O alto número de vítimas na escola foi um ponto fora da curva. Assolado por tremores há décadas, o país acumula “experiência tecnológica” para criar as construções mais resilientes no mundo. Por que, então, aquela escola específica viu tantas perdas? Essa é uma das perguntas centrais do livro.
Mesmo um país conhecido por sua eficiência, organização e estrito cumprimento das regras tem zonas cinzentas e falhas. Talvez seja essa a principal constatação de Richard Lloyd Parry. Os pais dos alunos levados pelo tsunami começaram em 2011 uma busca por respostas. O que deu errado em Okawa? Havia algum culpado? Por que as autoridades locais (e as nacionais) pareciam querer fugir de suas responsabilidades? A tragédia se transformou uma questão judicial, algo inédito em um país em que manifestar-se contra o governo e visto com maus olhos. “O caso”, resume o autor, “se centrou em duas questões”. “Os professores poderiam ter previsto a chegada do tsunami? E, em caso afirmativo, poderiam ter salvado as crianças?” Segundo relata o autor, as autoridades pareciam não estar preocupadas com o bem-estar das famílias. “A insensibilidade dos funcionários municipais, sua recusa em oferecer uma resposta humana ao sofrimento das famílias parecia inicialmente ser uma falha coletiva de caráter e de liderança.”
Se milhares morreram no tsunami, mais pessoas ainda sofreram as consequências da tragédia em vida. Relatos da aparição de fantasmas se proliferaram. Em alguns casos, pessoas se viam possuídas por espíritos perdidos, roubados repentinamente da vida pela água impiedosa: “Tsunamis em qualquer lugar destroem a propriedade e matam os vivos, mas no Japão eles infligem um terceiro tipo de ferimento, único e invisível, aos mortos”, diz o jornalista. Dos danos materiais cuidou-se rápido. Mas outros prejuízos foram ignorados pelo governo japonês.

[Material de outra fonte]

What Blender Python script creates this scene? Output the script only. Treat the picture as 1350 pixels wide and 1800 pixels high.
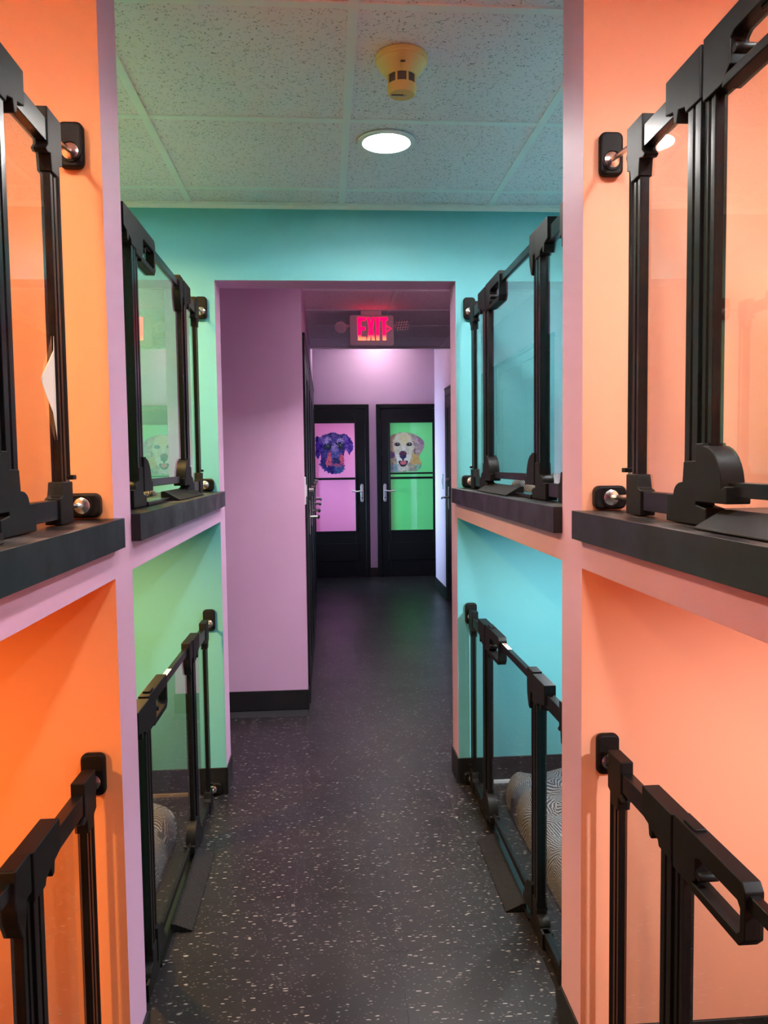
import bpy, bmesh, math, random
from mathutils import Vector, Matrix

S = bpy.context.scene
C = S.collection
for o in list(bpy.data.objects):
    bpy.data.objects.remove(o)
random.seed(7)
PI = math.pi

# ------------------------------------------------------------------ camera
PITCH, YAW, ROLL, EYE, FPX = -0.0614, 0.0729, -0.0123, 1.3814, 1380.36
cy, sy = math.cos(YAW), math.sin(YAW)
fw = Vector((sy*math.cos(PITCH), cy*math.cos(PITCH), math.sin(PITCH)))
rt = Vector((cy, -sy, 0)); up = rt.cross(fw)
c_, s_ = math.cos(ROLL), math.sin(ROLL)
R2, U2 = c_*rt + s_*up, -s_*rt + c_*up
cam = bpy.data.cameras.new('camera'); cam.sensor_width = 36; cam.lens = 36*FPX/1800
cam.clip_start = 0.05; cam.clip_end = 60
co = bpy.data.objects.new('camera', cam); C.objects.link(co)
co.matrix_world = Matrix(((R2.x, U2.x, -fw.x, 0), (R2.y, U2.y, -fw.y, 0), (R2.z, U2.z, -fw.z, EYE), (0, 0, 0, 1)))
S.camera = co

# ------------------------------------------------------------------ world, exposure
w = bpy.data.worlds.new('world'); S.world = w; w.use_nodes = True
w.node_tree.nodes['Background'].inputs[0].default_value = (0.6, 0.7, 0.9, 1)
w.node_tree.nodes['Background'].inputs[1].default_value = 0.05
S.view_settings.view_transform = 'Standard'; S.view_settings.look = 'None'
S.view_settings.exposure = 0.7; S.view_settings.gamma = 1.0
S.view_settings.use_curve_mapping = False
S.cycles.use_denoising = True
S.cycles.max_bounces = 10; S.cycles.diffuse_bounces = 5; S.cycles.glossy_bounces = 4
S.cycles.transparent_max_bounces = 16
S.cycles.caustics_reflective = False; S.cycles.caustics_refractive = False

# main dimensions (metres; x right, y along the hall, z up)
D, T = 3.2815, 0.15               # far wall of the kennel hall and its thickness
XL, XR = -0.4394, 0.5493          # hall faces of the kennels
BL, BR = -1.29, 1.40              # backs of the kennels
ZC, ZH = 2.435, 2.134             # ceiling, doorway head
DV0, DV1 = 1.655, 1.797           # divider between near and far kennels
EV0, EV1 = 0.02, 0.17             # divider behind the camera
ZL, ZS0, ZS1 = 1.15, 1.2135, 1.2753   # ledge underside, shelf board
XCL, XCR = -0.1228, 1.205         # corridor walls
YB = 4.397                        # mauve block
YE, YCE, ZC2 = 9.557, 7.2, 3.0    # end wall, end of the low ceiling, high ceiling

# lamp colours and powers (W)
WARM, COOL, NEUT = (1.0, 0.54, 0.16), (0.86, 0.94, 1.0), (1.0, 0.92, 0.88)
LAMPS = [  # x, y, z, radius, watts, colour, spread(deg)
    (0.215, 2.637, ZC, 0.075, 6.0, NEUT, 155),
    (0.215, 0.81, ZC, 0.075, 5.0, NEUT, 150),
    (-0.86, 2.54, ZC, 0.075, 20, (1.0, 0.55, 0.05), 152),
    (-0.86, 0.90, ZC, 0.075, 7.0, WARM, 142),
    (0.98, 2.54, ZC, 0.075, 5.6, COOL, 152),
    (0.98, 0.90, ZC, 0.075, 4.8, COOL, 142),
    (0.62, 9.20, ZC2, 0.075, 1.6, (1.0, 0.93, 0.95), 150),
    (0.55, 3.90, ZC, 0.075, 14, (1.0, 0.94, 0.95), 105),  # added fill lamp, hidden by the doorway head, brightens the mauve block
    (0.40, 7.75, ZC2, 0.075, 1.2, (1.0, 0.95, 0.97), 160),  # added fill lamp out of view, lifts the dark corridor ceiling
]
PUCKS = [(-0.84, 2.56, WARM, 15), (-0.95, 0.90, WARM, 7.5), (0.93, 2.56, COOL, 11.5), (1.06, 0.90, COOL, 8.5)]
DAYLIGHT_W = 42

# ------------------------------------------------------------------ materials
def srgb(r, g, b):
    f = lambda v: (v/255/12.92) if v/255 <= 0.04045 else ((v/255+0.055)/1.055)**2.4
    return (f(r), f(g), f(b), 1)

def mat(name, col, rough=0.5, metal=0.0, emit=None, estr=0.0, coat=0.0, spec=0.5):
    m = bpy.data.materials.new(name); m.use_nodes = True
    b = m.node_tree.nodes['Principled BSDF']
    b.inputs['Base Color'].default_value = col
    b.inputs['Roughness'].default_value = rough
    b.inputs['Metallic'].default_value = metal
    b.inputs['Coat Weight'].default_value = coat
    b.inputs['Specular IOR Level'].default_value = spec
    if emit:
        b.inputs['Emission Color'].default_value = emit
        b.inputs['Emission Strength'].default_value = estr
    return m

def nodes(m):
    nt = m.node_tree
    return nt, nt.nodes, nt.links, nt.nodes['Principled BSDF']

def paint(name, col, rough=0.55):
    """wall paint with a faint roller stipple"""
    m = mat(name, col, rough, spec=0.35)
    nt, N, L, b = nodes(m)
    g = N.new('ShaderNodeNewGeometry'); n = N.new('ShaderNodeTexNoise'); n.inputs['Scale'].default_value = 260
    n.inputs['Detail'].default_value = 3
    bp = N.new('ShaderNodeBump'); bp.inputs['Strength'].default_value = 0.06; bp.inputs['Distance'].default_value = 0.002
    L.new(g.outputs['Position'], n.inputs['Vector']); L.new(n.outputs['Fac'], bp.inputs['Height']); L.new(bp.outputs['Normal'], b.inputs['Normal'])
    return m

def math_node(N, L, op, a, b=None):
    n = N.new('ShaderNodeMath'); n.operation = op
    for i, v in enumerate((a, b)):
        if v is None: continue
        if isinstance(v, (int, float)): n.inputs[i].default_value = v
        else: L.new(v, n.inputs[i])
    return n.outputs[0]

M = {}
M['teal'] = paint('teal_paint', srgb(106, 180, 188))
M['orange'] = paint('orange_paint_warm_lit', srgb(246, 168, 112))  # left kennels: shared orange paint, warm light put into the colour
M['peach'] = paint('orange_paint_cool_lit', srgb(246, 176, 142))  # right kennels: the same orange paint, tinted paler for their cooler light
M['mauve'] = paint('mauve_paint', srgb(209, 167, 199))
M['white_grid'] = mat('ceiling_grid_paint', srgb(247, 242, 242), 0.5)
M['black'] = mat('black_gate_plastic', (0.0065, 0.0058, 0.006, 1), 0.5, spec=0.18)
M['black_metal'] = mat('black_gate_metal', (0.0065, 0.0058, 0.006, 1), 0.27, spec=0.3)
M['chrome'] = mat('zinc_metal', (0.75, 0.75, 0.74, 1), 0.22, 1.0)
M['silver'] = mat('brushed_silver', (0.62, 0.62, 0.64, 1), 0.35, 1.0)
M['plate_white'] = mat('switch_plate_white', srgb(205, 200, 205), 0.4)
M['door_black'] = mat('black_door_paint', (0.006, 0.0055, 0.0065, 1), 0.45, spec=0.25)
M['base_black'] = mat('black_vinyl_base', (0.009, 0.009, 0.010, 1), 0.35)
M['yellowed'] = mat('yellowed_plastic', srgb(242, 206, 128), 0.45)
M['dark_mesh'] = mat('dark_screen', srgb(92, 84, 84), 0.6)
M['sign_body'] = mat('sign_housing', srgb(222, 212, 214), 0.5)
M['paper'] = mat('white_paper', srgb(232, 224, 214), 0.6)
M['red_print'] = mat('red_print', srgb(190, 60, 40), 0.6)
M['lens'] = mat('lamp_lens', (0.9, 0.9, 0.9, 1), 0.4, emit=(1, 0.98, 0.95, 1), estr=25)
M['caulk'] = mat('tan_caulk', srgb(150, 128, 100), 0.6)
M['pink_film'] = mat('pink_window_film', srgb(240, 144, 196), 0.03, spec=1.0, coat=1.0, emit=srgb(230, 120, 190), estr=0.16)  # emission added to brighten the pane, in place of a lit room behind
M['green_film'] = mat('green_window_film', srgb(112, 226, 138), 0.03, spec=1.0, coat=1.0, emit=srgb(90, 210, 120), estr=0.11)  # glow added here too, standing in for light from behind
M['rubber'] = mat('ramp_rubber', (0.009, 0.0085, 0.009, 1), 0.6, spec=0.2)
M['bulb'] = mat('led_array', srgb(120, 118, 96), 0.3)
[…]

Em Ghosts of the Tsunami, vemos aspectos da sociedade japonesa que raramente são apresentados. Ainda nos alimentamos dos clichês a respeito do país e nos iludimos a respeito das diferenças que o Brasil e o Japão têm. O livro, no entanto, mostra que as crises podem escancarar o que há de pior em qualquer povo. No caso da escola primária de Okawa, Parry detalha o que deu errado por culpa das omissões dos responsáveis pela segurança dos alunos. A proliferação de fantasmas revela a profunda solidão do luto nipônico e o desinteresse do país em enfrentar o fato de que cidades e comunidades inteiras se desestabilizaram e deixaram de existir. Os tais fantasmas do Tsunami são menos sobrenaturais e mais sociais e políticos. Mas isso não os torna menos difíceis de ver.